Councillor Steve Cox, Cabinet Member for Housing, said: “This is a creative and cost-effective way to provide new homes on a disused site, that is currently doing more harm than good for the community.

“As well as being too small to accommodate modern cars, the garages are in a poor state of repair and are lowering the tone of this area of North Shields.

“At a time when we face a severe housing shortage across the country and people’s energy bills are spiralling out of control, these new homes will be an attractive and environmentally-friendly addition to the community, with lower fuel bills for the tenants and a smaller carbon footprint.

“They are delivering on our key targets of building on brownfield sites, providing genuine affordable homes, tackling the climate emergency, and supporting local businesses to create jobs.

“This is the future of house building and the council is very proud to be onboard.”

HUSK was developed by architect Russell Edwards, who also runs Edwards Architecture based at the North Shields Fish Quay.
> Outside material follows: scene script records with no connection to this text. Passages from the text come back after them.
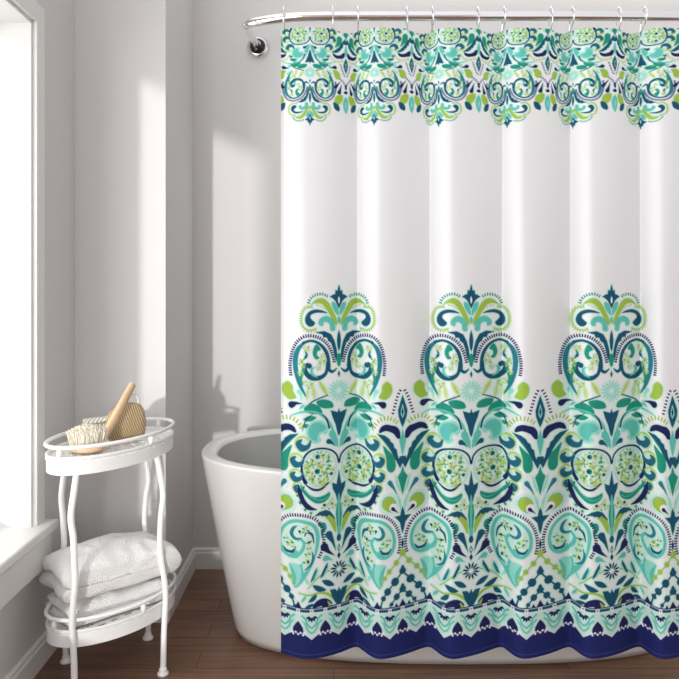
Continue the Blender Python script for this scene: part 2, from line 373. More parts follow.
def box(bm, x0, x1, y0, y1, z0, z1):
    v = [bm.verts.new((x,y,z)) for x in (x0,x1) for y in (y0,y1) for z in (z0,z1)]
    for f in ((0,1,3,2),(4,6,7,5),(0,4,5,1),(2,3,7,6),(0,2,6,4),(1,5,7,3)): bm.faces.new([v[i] for i in f])
def boxes(name, lst, m, parent=None, bevel=0.0):
    bm = bmesh.new()
    for b in lst: box(bm, *b)
    o = obj(name, bm, m, parent)
    if bevel:
        md = o.modifiers.new('bevel', 'BEVEL'); md.width = bevel; md.segments = 2; md.limit_method = 'ANGLE'
    return o
def spline(pts, n=8, closed=False):
    p = [Vector(q) for q in pts]; N = len(p); out = []
    for i in (range(N) if closed else range(N-1)):
        if closed: a,b,c,d = p[(i-1)%N],p[i],p[(i+1)%N],p[(i+2)%N]
        else: a,b,c,d = p[max(i-1,0)],p[i],p[i+1],p[min(i+2,N-1)]
        for k in range(n):
            t = k/n; out.append(0.5*((2*b)+(-a+c)*t+(2*a-5*b+4*c-d)*t*t+(-a+3*b-3*c+d)*t**3))
    if not closed: out.append(p[-1])
    return out
def tube(bm, pts, r, seg=12, closed=False, flat=1.0, up=(0,0,1)):
    """round bar along pts; r a number or a list; flat squashes the section"""
    n = len(pts); rings = []; ref = Vector(up)
    for i, p in enumerate(pts):
        t = (pts[(i+1)%n]-pts[i-1]) if (closed or 0 < i < n-1) else (pts[1]-pts[0] if i == 0 else pts[-1]-pts[-2])
        t = t.normalized(); a = ref - t*ref.dot(t)
        if a.length < 1e-4: a = Vector((1,0,0)) - t*t.x
        a.normalize(); ref = a if not closed else ref; b = t.cross(a)
        rr = r[i] if hasattr(r,'__len__') else r
        rings.append([bm.verts.new(p + a*math.cos(2*PI*k/seg)*rr*flat + b*math.sin(2*PI*k/seg)*rr) for k in range(seg)])
    for i in range(n if closed else n-1):
        A, B = rings[i], rings[(i+1)%n]
        for k in range(seg): bm.faces.new((A[k], A[(k+1)%seg], B[(k+1)%seg], B[k]))
    if not closed: bm.faces.new(rings[0][::-1]); bm.faces.new(rings[-1])
def lathe(bm, prof, seg=32, c=(0,0,0), M=None):
    rings = []
    for r, z in prof:
        ring = [Vector((r*math.cos(2*PI*k/seg), r*math.sin(2*PI*k/seg), z)) for k in range(seg)]
        rings.append([bm.verts.new((M @ v if M else v)+Vector(c)) for v in ring])
    for A, B in zip(rings, rings[1:]):
        for k in range(seg): bm.faces.new((A[k], A[(k+1)%seg], B[(k+1)%seg], B[k]))
    bm.faces.new(rings[0][::-1]); bm.faces.new(rings[-1])

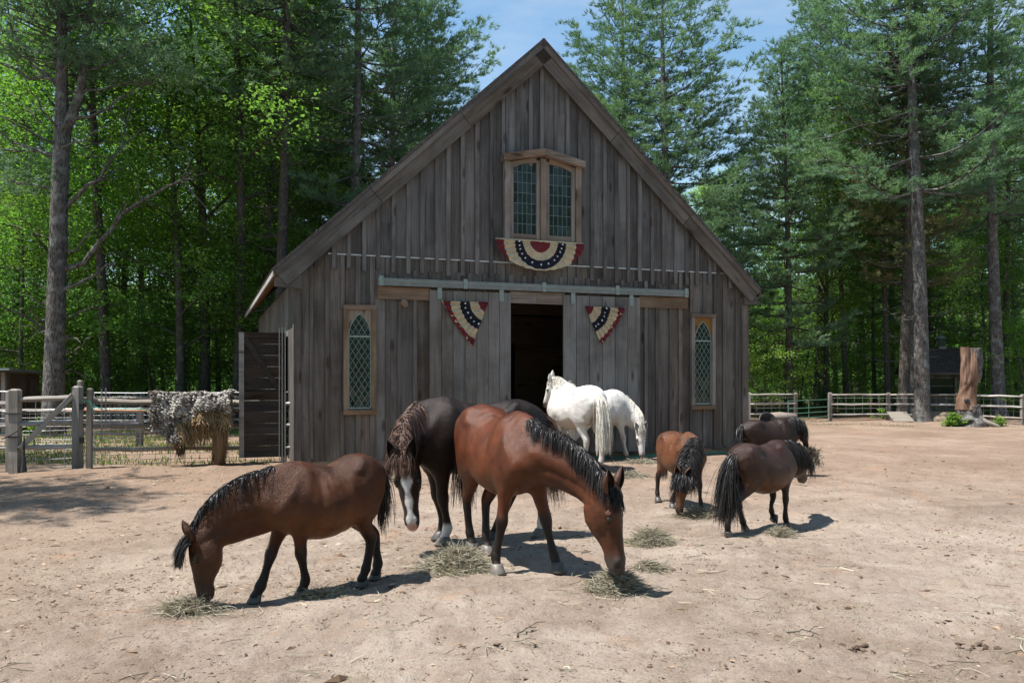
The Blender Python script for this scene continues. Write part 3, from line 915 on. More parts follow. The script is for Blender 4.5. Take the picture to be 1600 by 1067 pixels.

He said: “Our Patented method has become a popular way of re-purposing infill garage sites for local authorities and registered housing providers, and we are delighted to be working with North Tyneside Council to transform this previously undevelopable site into desirable homes as part of their affordable homes programme.”

The project is expected to be complete in Autumn 2022 and homes will be available to let through Tyne and Wear Homes.